The Nation: What frustrates me the most

My last blog was all about one thing: emotions. Not getting too high after a win or too low after a loss. Today, however, after seeing the Red Sox fall to Cleveland for two straight games, at home, mind you, I have to vent a little bit.

The pitching is inconsistent at times, yes. The defense has been laughable at points, of course. The outfield? Let’s not even go there. My biggest problem is that we’re missing something that is essential to a team’s success: a great hitter.

Before you stop reading, (thinking, “wow, he’s an idiot! We have David Ortiz, Mr. October himself along with the Pedroia”) let me get my point across. The Red Sox do not (in MY opinion) have a true number three hole hitter. I’ve always been told that the number three hitter in a team’s lineup is the most consistent and has three universal traits: contact, power, and at least an average speed (this is not always the case, of course. The first two are the big ones).
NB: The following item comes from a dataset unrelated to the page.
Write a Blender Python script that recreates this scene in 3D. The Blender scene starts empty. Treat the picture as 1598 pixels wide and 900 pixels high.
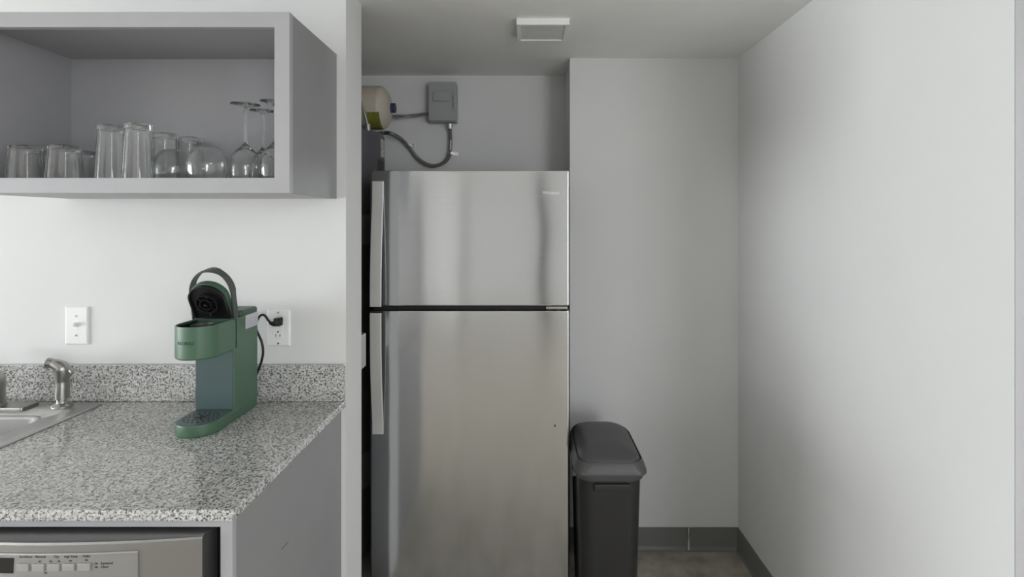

Currently, we are forcing Dustin Pedroia to hit third. Am I saying this is an atrocity? Absolutely not. I’m saying he should fill another spot in the lineup, preferably batting second. Pedroia is a good hitter. No denying that. He also hits for average for the most part. He even has an average running ability for a guy who is rather small. What does he lack? Power. Pedroia has three homeruns this year. Nothing that inspires fear in opposing pitchers. This is not a knock on Pedroia, it’s a knock on the fact he is hitting in a spot better reserved for someone else.

Who is the someone else, you ask?

Ortiz, right?

Not necessarily. Here’s why:

Age. Ortiz is approaching the dreaded four-oh in age. He’s still a fearsome hitter. He’s still just as clutch as he was in 2004. He still inspires defenses to apply the shift when he steps into the box. However, I like where Ortiz is hitting now: fourth. My biggest argument for this is because IF we could ever get the first three hitters on base, Ortiz could drive them in because he IS clutch. This would also force pitchers to give him more to hit (assuming Napoli is still hitting behind him). If the bases are occupied, the shift is less likely to be executed, giving way to Papi getting more hits to the right side of the field and driving in those runs in the process.

So what should we do?

In my honest opinion, I believe Xander Bogaerts will fill the three spot IN TIME. Not immediately, he is obviously still developing and his power will greatly increase in the future. If the Red Sox aren’t comfortable with that option in the future, they should go outside of the organization to acquire another all-star caliber hitter, even if for a short term. My suggestions:

Matt Holiday (Cardinals, outfielder)

Carlos Gonzalez (Rockies, outfielder) [if he is fully healthy]

Matt Kemp (Dodgers, outfielder) [Also another case of if he’s fully healthy]

And the longshot, Giancarlo Stanton (Marlins, outfielder) [I probably have a better shot at becoming an astronaut than this does of happening]

Agree with me? Disagree? Let me know your thoughts and why. As always, thanks for reading.